EL PLACER ES MÍO
Utopías profesionales
En alguna ocasión me he imaginado en uno de esos trabajos de dejar las horas pasar. No se me ocurre nada más deprimente
A Hayek se le considera el padre del neoliberalismo. Marx no necesita presentación. Ambos llegan a ideas antagónicas, pero me parece que parten de una común. Si el filósofo austriaco defiende la libertad económica y de empresa a ultranza es porque la considera imprescindible para ... la libertad personal, es decir, para que cada uno pueda dedicarse a lo que quiera. Toda su reflexión está atravesada, de hecho, por ese desiderátum irrenunciable, que es, en el fondo, la aspiración de felicidad.
La gran paradoja es que el sueño de Marx no era muy diferente. Su crítica al trabajo alienado de las fábricas tenía un alcance no sólo materialista sino espiritual. En el pensamiento del filósofo alemán, lo que los capitalistas sustraen a los obreros es la plusvalía de su trabajo, pero también algo más profundo. El sentido de sus palabras es clarísimo: el trabajo es alienado en la medida en que el empleado «no está en lo suyo cuando trabaja» y «sólo está en lo suyo cuando no trabaja». Por tanto, lo que le quita el empresario al trabajador, por encima de todo, es la posibilidad de realizarse personalmente.
Sobre el valor del trabajo para la vida personal también escribió Erich Fromm, que lo consideró un componente fundamental de la libertad positiva. El trabajo, argumentaba, brinda la posibilidad de dar lo mejor que lleva dentro uno mismo. Valorado en sí mismo, más allá de su resultado material, el trabajo es, o puede ser, fuente de felicidad. Le da sentido a la vida, en la medida en que concede la posibilidad de utilizar la libertad de una forma creadora. Nos aparta del abismo del vacío y nos hace menos vulnerables al abatimiento.
Hoy, la visión del trabajo me parece que oscila entre dos polos. En un extremo, la perspectiva romántica, que presenta la vida profesional como una pasión, casi equiparable al amor como centro de la existencia. Una pasión que, también como el amor, puede llegar a ser fatal, pero no importa, porque es mejor malvivir en la precariedad que renunciar al sueño de una dedicación estimulante e inspiradora. En el otro extremo, la mirada escéptica y cínica, cuya máxima aspiración es un trabajo bien remunerado o que otorgue total seguridad, aunque no tenga nada que ver con las motivaciones personales.
Al poco de retornar a mis obligaciones laborales tras el descanso navideño, debo decir que ninguna de esas dos utopías me tienta. Alguna vez he fantaseado con una vida profesional más cercana a lo que podría considerar mi pasión, y mi conclusión es que podría haber sido feliz, pero también muy desgraciado.

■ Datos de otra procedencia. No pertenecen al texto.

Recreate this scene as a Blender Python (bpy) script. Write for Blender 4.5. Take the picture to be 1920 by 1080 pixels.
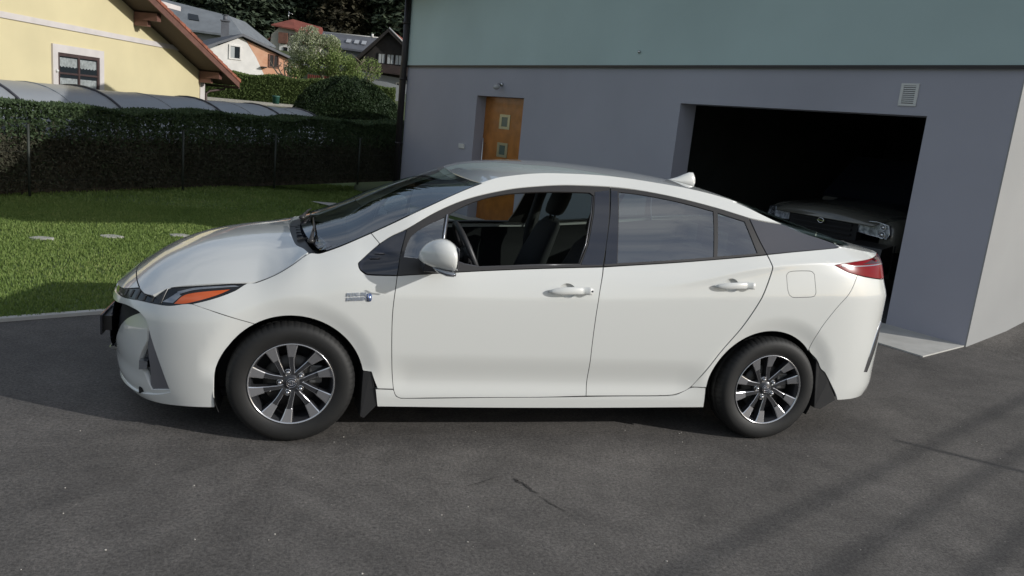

El disfrute y la autoestima ligados al trabajo dependen del valor reconocido por los demás al menos tanto como de la posibilidad de hacer lo que nos gusta. Inversamente, también me he imaginado en uno de esos empleos garantizados para toda la vida y de dejar las horas pasar. Y no se me ocurre nada más deprimente. Los paraísos soñados son a menudo infiernos. Eso también lo aprendimos con Marx. En el punto medio está la virtud.